On each step we are painting black pixel with coordinates
[x; ceil(y(x)) - 1] [x; ceil(y(x)) - 1] and [ceil(x(y)) - 1; y - 1] [ceil(x(y)) - 1; y - 1] :

y(0) == 4      # paint 0;3
y(1) == 2.(6)  # paint 1;2
y(2) == 1.(3)  # paint 2;1

x(0) == 3      # paint 2;-1 (-1 is not a valid pixel coordinate, 
               # so we may just throw away this, as there are no pixels below y=0)
x(1) == 2.25   # paint 2;0
x(2) == 1.5    # paint 1;1
x(3) == 0.75   # paint 0;2

Both x(y) and y(x) functions are giving you second coordinate of a point on the diagonal, and when we're passing integer values to them, we're finding intersections of our diagonal with the grid.
The y -function would give us all pixels that are right to every vertical line and the x -function - that are below every horizontal (that's why y - 1 ).
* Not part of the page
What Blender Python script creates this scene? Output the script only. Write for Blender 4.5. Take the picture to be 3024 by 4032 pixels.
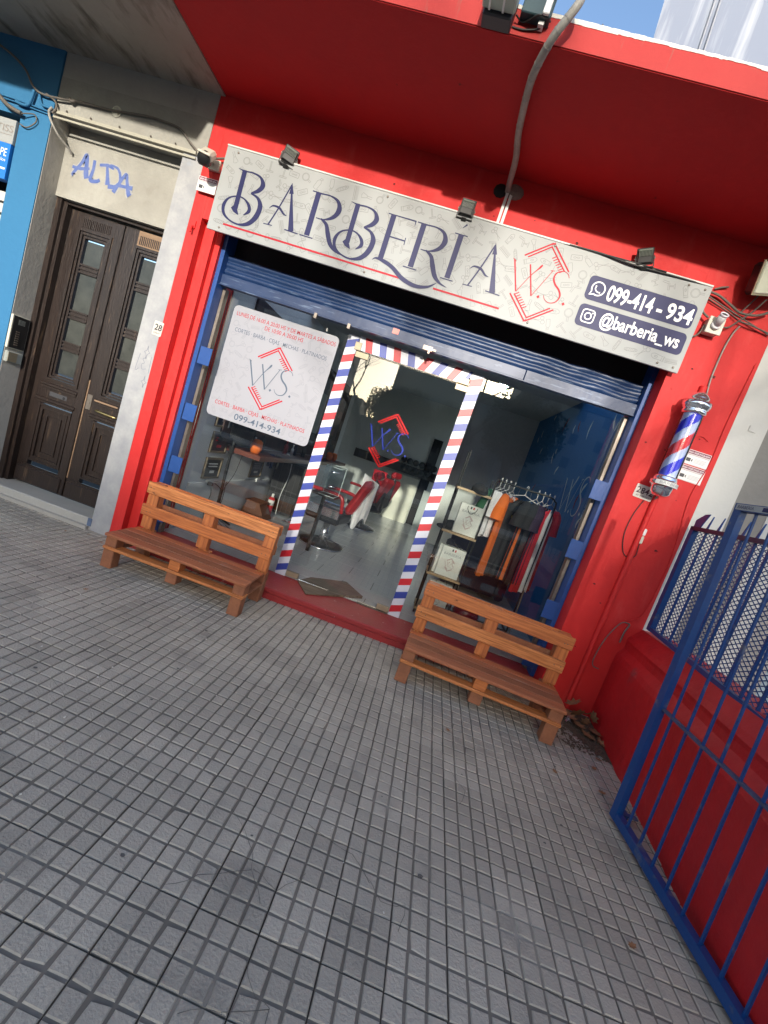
import bpy, math, random
from mathutils import Vector, Matrix
random.seed(7)
R = math.radians
S = bpy.context.scene
for o in list(bpy.data.objects): bpy.data.objects.remove(o)

# ------------------------------------------------------------ camera
def aim(yaw, pitch, roll):
    f = Vector((math.sin(yaw)*math.cos(pitch), math.cos(yaw)*math.cos(pitch), math.sin(pitch)))
    r = Vector((math.cos(yaw), -math.sin(yaw), 0)); u = r.cross(f)
    r2 = math.cos(roll)*r + math.sin(roll)*u; u2 = -math.sin(roll)*r + math.cos(roll)*u
    return Matrix((r2, u2, -f)).transposed()
cd = bpy.data.cameras.new("camera"); cam = bpy.data.objects.new("camera", cd); S.collection.objects.link(cam)
cam.matrix_world = Matrix.Translation((0, -3.4783, 1.4779)) @ aim(-0.0754, -0.127, 0.3291).to_4x4()
cd.sensor_fit = 'VERTICAL'; cd.sensor_height = 36.0; cd.lens = 1683.57/4032*36.0
cd.clip_start = 0.05; cd.clip_end = 2000
S.camera = cam
# ------------------------------------------------------------ sky, sun, exposure
SUN_EL, SUN_AZ = 12.8, 5.0           # degrees; azimuth from -Y towards +X
w = bpy.data.worlds.new("World"); S.world = w; w.use_nodes = True
nt = w.node_tree; nt.nodes.clear()
sky = nt.nodes.new('ShaderNodeTexSky'); sky.sky_type = 'NISHITA'; sky.sun_disc = False
sky.sun_elevation = R(SUN_EL); sky.sun_rotation = R(180 - SUN_AZ)
sky.air_density = 0.9; sky.dust_density = 2.2; sky.ozone_density = 1.8; sky.altitude = 0
bg = nt.nodes.new('ShaderNodeBackground'); bg.inputs[1].default_value = 0.15
wo = nt.nodes.new('ShaderNodeOutputWorld')
nt.links.new(sky.outputs[0], bg.inputs[0]); nt.links.new(bg.outputs[0], wo.inputs[0])
ld = bpy.data.lights.new("sun", 'SUN'); ld.energy = 2.0; ld.angle = R(1.3); ld.color = (1.0, 0.93, 0.82)
lo = bpy.data.objects.new("sun", ld); S.collection.objects.link(lo)
sd = Vector((math.sin(R(SUN_AZ))*math.cos(R(SUN_EL)), -math.cos(R(SUN_AZ))*math.cos(R(SUN_EL)), math.sin(R(SUN_EL))))
lo.rotation_euler = (-sd).to_track_quat('-Z', 'Y').to_euler()
S.view_settings.view_transform = 'Standard'; S.view_settings.look = 'None'
S.view_settings.gamma = 1; S.view_settings.exposure = 1.45
S.render.engine = 'CYCLES'
try:
    S.cycles.max_bounces = 10; S.cycles.transparent_max_bounces = 24; S.cycles.diffuse_bounces = 5
    S.cycles.use_denoising = True
except Exception: pass

# ------------------------------------------------------------ materials
MATS = {}
def mat(name, col, rough=0.7, metal=0.0, var=0.0, vs=6.0, col2=None, bump=0.0, bs=60.0, stretch=(1, 1, 1), spec=0.5,
        stain=None, stain_s=3.0, stain_t=(0.55, 0.7), stain_st=(1, 1, 1), coat=0.0, emit=None, attr=None, attr_amt=0.0, grain=None):
    if name in MATS: return MATS[name]
    m = bpy.data.materials.new(name); m.use_nodes = True; n = m.node_tree.nodes; l = m.node_tree.links
    b = n['Principled BSDF']; b.inputs['Roughness'].default_value = rough; b.inputs['Metallic'].default_value = metal
    b.inputs['Specular IOR Level'].default_value = spec; b.inputs['Coat Weight'].default_value = coat
    c4 = (*col, 1); b.inputs['Base Color'].default_value = c4
    tc = n.new('ShaderNodeTexCoord'); mp = n.new('ShaderNodeMapping'); mp.inputs['Scale'].default_value = stretch
    l.new(tc.outputs['Object'], mp.inputs[0]); cur = None
    def mix(a, bb, fac, mode='MIX'):
        x = n.new('ShaderNodeMix'); x.data_type = 'RGBA'; x.blend_type = mode
        for sck, v in ((x.inputs[0], fac), (x.inputs[6], a), (x.inputs[7], bb)):
            if hasattr(v, 'is_output'): l.new(v, sck)
            else: sck.default_value = v
        return x.outputs[2]
    def noise(scale, detail=5, mpout=None, ro=0.55):
        x = n.new('ShaderNodeTexNoise'); x.inputs['Scale'].default_value = scale; x.inputs['Detail'].default_value = detail
        x.inputs['Roughness'].default_value = ro; l.new(mpout or mp.outputs[0], x.inputs[0]); return x.outputs[0]
    def ramp(src, a, bb):
        x = n.new('ShaderNodeMapRange'); x.inputs[1].default_value = a; x.inputs[2].default_value = bb
        l.new(src, x.inputs[0]); return x.outputs[0]
    cur = c4
    if var > 0:
        c2 = (*(col2 or tuple(v*0.55 for v in col)), 1)
        f = ramp(noise(vs), 0.5-0.25/max(var, .05)*0.6, 0.5+0.25/max(var, .05)*0.6)
        mm = n.new('ShaderNodeMath'); mm.operation = 'MULTIPLY'; mm.inputs[1].default_value = min(1, var*1.2); l.new(f, mm.inputs[0])
        cur = mix(cur, c2, mm.outputs[0])
        f2 = ramp(noise(vs*7, 4), 0.35, 0.75); m2 = n.new('ShaderNodeMath'); m2.operation = 'MULTIPLY'; m2.inputs[1].default_value = var*0.5
        l.new(f2, m2.inputs[0]); cur = mix(cur, c2, m2.outputs[0])
    if grain:
        gm = n.new('ShaderNodeMapping'); gm.inputs['Scale'].default_value = grain[1]; l.new(tc.outputs['Object'], gm.inputs[0])
        g = noise(grain[2], 6, gm.outputs[0], 0.65); cur = mix(cur, (*grain[0], 1), ramp(g, 0.42, 0.68))
    if stain:
        sm = n.new('ShaderNodeMapping'); sm.inputs['Scale'].default_value = stain_st; l.new(tc.outputs['Object'], sm.inputs[0])
        g = noise(stain_s, 6, sm.outputs[0], 0.6); cur = mix(cur, (*stain, 1), ramp(g, *stain_t))
    if attr:
        a = n.new('ShaderNodeAttribute'); a.attribute_name = attr
        mr = n.new('ShaderNodeMapRange'); mr.inputs[3].default_value = 1-attr_amt; mr.inputs[4].default_value = 1+attr_amt
        l.new(a.outputs['Fac'], mr.inputs[0])
        cb = n.new('ShaderNodeCombineColor')
        for i in range(3): l.new(mr.outputs[0], cb.inputs[i])
        cur = mix(cur, cb.outputs[0], 1.0, 'MULTIPLY')
    if hasattr(cur, 'is_output'): l.new(cur, b.inputs['Base Color'])
    if bump > 0:
        bp = n.new('ShaderNodeBump'); bp.inputs['Strength'].default_value = bump; bp.inputs['Distance'].default_value = 0.01
        l.new(noise(bs, 6), bp.inputs['Height']); l.new(bp.outputs[0], b.inputs['Normal'])
    if emit:
        b.inputs['Emission Color'].default_value = (*emit[0], 1); b.inputs['Emission Strength'].default_value = emit[1]
    MATS[name] = m; return m
def glassmat(name, tint=(0.98, 1.0, 0.99), rough=0.0, ior=1.5, boost=2.1):
    m = bpy.data.materials.new(name); m.use_nodes = True; n = m.node_tree.nodes; l = m.node_tree.links; n.clear()
    t = n.new('ShaderNodeBsdfTransparent'); t.inputs[0].default_value = (*tint, 1)
    g = n.new('ShaderNodeBsdfGlossy'); g.inputs['Roughness'].default_value = rough
    fr = n.new('ShaderNodeFresnel'); fr.inputs[0].default_value = ior
    mu = n.new('ShaderNodeMath'); mu.operation = 'MULTIPLY'; mu.inputs[1].default_value = boost; mu.use_clamp = True
    mx = n.new('ShaderNodeMixShader'); o = n.new('ShaderNodeOutputMaterial')
    l.new(fr.outputs[0], mu.inputs[0]); l.new(mu.outputs[0], mx.inputs[0]); l.new(t.outputs[0], mx.inputs[1]); l.new(g.outputs[0], mx.inputs[2])
    l.new(mx.outputs[0], o.inputs[0]); MATS[name] = m; return m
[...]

The only issue will be with corner intersections, it can be solved by one more conditional.

Initialisation Give the vertices of your "squares" coordinates (x,y) . For each square, v1 is top left, v2 top right, v3 bottom right and v4 bottom left. Calculate the equation of your line y = a*x + b .

Algorithm

For each square do
    for each vertex of the square do
        calculate valueOfVertex = y - a*x - b
    if two valueOfVertex have an opposite sign
    then cellColor == 1
    else cellcolor == 0

The output should be what you expect. The only problem maybe if one valueOfVertex = 0 and all the others are stricly positive or negative. But it's easy to handle.

Explanation If the line crosses the square (or pixel), you can find two vertice which aren't on the same side of the line. So one lies in the positive half plane, the other in the negative half plane.

Improvement Some simple tricks will prevent you from testing every square of the bounding box. If you find a square that is entirely in a half plane, you can discard some squares. In your examples, if the square tested is above the line, you can discard all the squares that are above and to the right.